Третья часть. Достаточно характерное для Шостаковича фантастическое скерцо. Скерцо-обман. Скерцо-иллюзия. Основная тема начинается как нечто танцевальное, а благодаря квинте в басу даже с легким налётом народного колорита. Однако рельефный, выразительный ритм даже отдалённо не напоминает ни один существующий танец. Построенная на основе двенадцатитонового ряда мелодия ещё больше усиливает чувство нездешности. Далее по мере развёртывания музыкального материала композитор постоянно вводит всё новые и новые ритмы, постоянно ломает едва намечающуюся инерцию движения. Даже средний раздел не вносит ощутимого контраста.
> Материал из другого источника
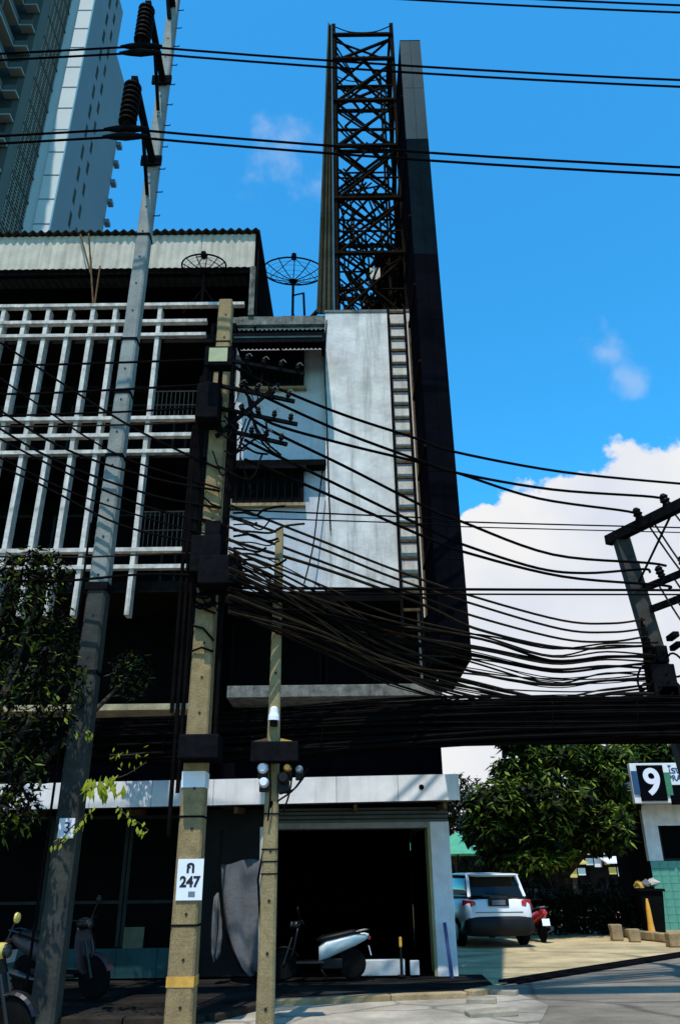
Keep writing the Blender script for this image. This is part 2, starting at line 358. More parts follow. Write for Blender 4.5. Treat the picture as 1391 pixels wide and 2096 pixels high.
# slabs loose at the corner of the pavement
lab = ['broken grey paving slab lying nearest the frame at the driveway corner', 'cracked tan paving slab lying behind the nearest loose slab', 'small dusty slab wedged against the gate rail end', 'thin slab tilted at the foot of the white pier']
for i, (px, py, w, d, rz) in enumerate(((1005, 2078, .62, .26, .15), (985, 2052, .40, .22, -.2), (1030, 2035, .42, .14, -.5), (965, 2025, .30, .30, .3))):
    p = onz(px, py); b = MB().box(-w / 2, w / 2, -d / 2, d / 2, 0, .07)
    o = b.build('paving_slab', pave_slab, bevel=.012); o.location = p + V((0, 0, -.01)); o.rotation_euler = (R(2), R(-2 + i), rz)
    tag(o, lab[i], 'slab', 'loose slabs at the driveway corner')

tr = thing('gate_track', 'pair of dark steel sliding gate rails crossing the driveway mouth', 'gate track', tuple(ga))
for k, off in enumerate((-.17, 0.0, .17)):
    a = ga + gn * off - gdir * .3; b = ge + gn * off
    MB().beam(a + V((0, 0, .012)), b + V((0, 0, .012)), .07, .035).build('rail', steel2, tr)
MB().beam(ga + gn * .085 - gdir * .3 + V((0, 0, .004)), ge + gn * .085 + V((0, 0, .004)), .09, .012).build('channel', alu, tr)

# ------------------------------------------------------------------ the shophouse
H = thing('shophouse', 'old concrete commercial shophouse with louvred balconies and blank plaster wall', 'building', (-2.5, 15, 0))
FX = 14.6                                                    # front of the fins
# blank wall and window recess
bw = box('blank_wall', plaster, H, -.30, 1.87, 14.90, 15.40, 6.83, 13.85)
def wall_with(name, m, x0, x1, z0, z1, y0, y1, holes):
    xs = sorted({x0, x1} | {h[0] for h in holes} | {h[1] for h in holes}); zs = sorted({z0, z1} | {h[2] for h in holes} | {h[3] for h in holes})
    q = MB()
    for i in range(len(xs) - 1):
        for j in range(len(zs) - 1):
            cx_, cz_ = (xs[i] + xs[i + 1]) / 2, (zs[j] + zs[j + 1]) / 2
            if any(h[0] < cx_ < h[1] and h[2] < cz_ < h[3] for h in holes): continue
            q.box(xs[i], xs[i + 1], y0, y1, zs[j], zs[j + 1])
    bmx = q.build(name, m, H); return bmx
WIN = [(-2.28, -.80, 11.86, 12.86), (-2.32, -.78, 8.86, 9.66)]
wall_with('recess_wall', plaster2, -2.42, -.302, 6.83, 13.62, 15.15, 15.38, WIN)
for (x0, x1, z0, z1) in WIN:
    f = MB().box(x0, x0 + .07, 15.02, 15.3, z0, z1).box(x1 - .07, x1, 15.02, 15.3, z0, z1).box(x0 + .07, x1 - .07, 15.02, 15.3, z0, z0 + .07).box(x0 + .07, x1 - .07, 15.02, 15.3, z1 - .07, z1).build('window', steel2, H)
    for k in range(3):
        w = (x1 - x0 - .14) / 3; a = x0 + .07 + k * w
        MB().box(a + .012, a + w - .012, 15.10, 15.13, z0 + .075, z1 - .075).build('pane', glass, f)
    q = MB()
    for k in range(10):
        a = x0 + .1 + k * (x1 - x0 - .2) / 9; q.box(a - .008, a + .008, 14.98, 14.996, z0 + .03, z1 - .03)
    q.build('security_grille', steel2, f)
# sloping sheet awning over the upper window, flat hood over the lower
def corrug(x0, x1, ya, za, yb, zb, wave=.10, amp=.018, th=.012, step=6):
    q = MB(); n = int((x1 - x0) / wave * step); vs = []
    d = V((0, yb - ya, zb - za)).normalized(); nn = V((0, -d.z, d.y))
    if nn.z < 0: nn = -nn
    for i in range(n + 1):
        x = x0 + (x1 - x0) * i / n; h = amp * math.sin(2 * math.pi * (x - x0) / wave)
        for (y, z) in ((ya, za), (yb, zb)):
            p = V((x, y, z)) + nn * h; vs += [p, p + nn * th]
    fs = []
    for i in range(n):
        a = i * 4; b = a + 4
        fs += [(a, b, b + 2, a + 2), (a + 1, a + 3, b + 3, b + 1), (a, a + 1, b + 1, b), (a + 2, b + 2, b + 3, a + 3)]
    fs += [(0, 2, 3, 1), (n * 4, n * 4 + 1, n * 4 + 3, n * 4 + 2)]
    q.add(vs, fs); return q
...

Это музыка сна, музыка грёз и ирреальности. Она манит смутно знакомыми оборотами и тут же обманывает, утекает, как песок сквозь пальцы. Зыбкие, бесплотные образы, которые тают, как только пытаешься к ним присмотреться.
Четвёртая часть. Финал. После невесомой и практически атональной третьей части, вступление финала воспринимается ошеломляюще материальным. Здесь Шостакович снова обращается к цитированию классики. На сей раз он использует два мотива из "Кольца нибелунга" Вагнера – мотив судьбы и мотив смерти. Цитаты эти интересны сразу в двух аспектах. С одной стороны – они дают вполне определённые смысловые отсылки. С другой же – заставляет задуматься сам факт обращения к музыке Вагнера – старого идеологического врага Дмитрия Дмитриевича. Означает ли это примирение с противником? Примирение перед лицом неизбежного, когда всё прошедшее теряет смысл? Или же это примирение с жизнью, как таковой? Снова вопрос, на который я не знаю ответа.
Ну а вагнеровские цитаты сменяются чудесной мелодией романсового склада. Простой, светлой и обжигающе искренней. Она звучит как последний привет угасающей жизни. Это тот момент, когда к человеку снова возвращается ясное сознание, когда приходит полное понимание происходящего, но при этом уже нет ни страха, ни злости, ни отчаяния.
Светлый миг недолог. Романс вскоре оттесняется отрывистыми аккордами меди, затем словно отсчитывающим время долбящим мотивом деревянных. После нового проведения вагнеровских цитат, в басу возникают смутные контуры новой темы. Соединяясь с интонациями романса в верхних голосах, эта тема становится все более настойчивой и определённой. Она подспудно вызревает, она впитывает и подчиняет себе всё движение, после чего триумфально провозглашается всем оркестром. Тема эта – квазицитата темы нашествия из Седьмой симфонии. Очень примечательно её жанровое перерождение – из военного марша она превращается в сарабанду – старинный траурный испанский танец-шествие. Этакая железная сарабанда. Символ чего-то механического. Мёртвого. Мёртвое, которое победило-таки живое. Смерть-победительница.
А музыка постепенно исчерпывается. Тает. Сначала исчезает менее характерное, а потом и более узнаваемое. Остаётся только ледяной перезвон, в котором растворяется всё, что было. Как стремительный полёт через чёрный тоннель. Полёт к белому, холодному свету...
P.S. В даной заметке я сознательно избегал применения музыкальной терминологии. Мне хотелось сделать нечто вроде критического обзора симфонии Дмитрия Дмитриевича, который бы помог обычному слушателю понять это произведение. Просто понять – не вникая в формальные структуры, особенности музыкального языка и прочие узкоспециализированные аспекты.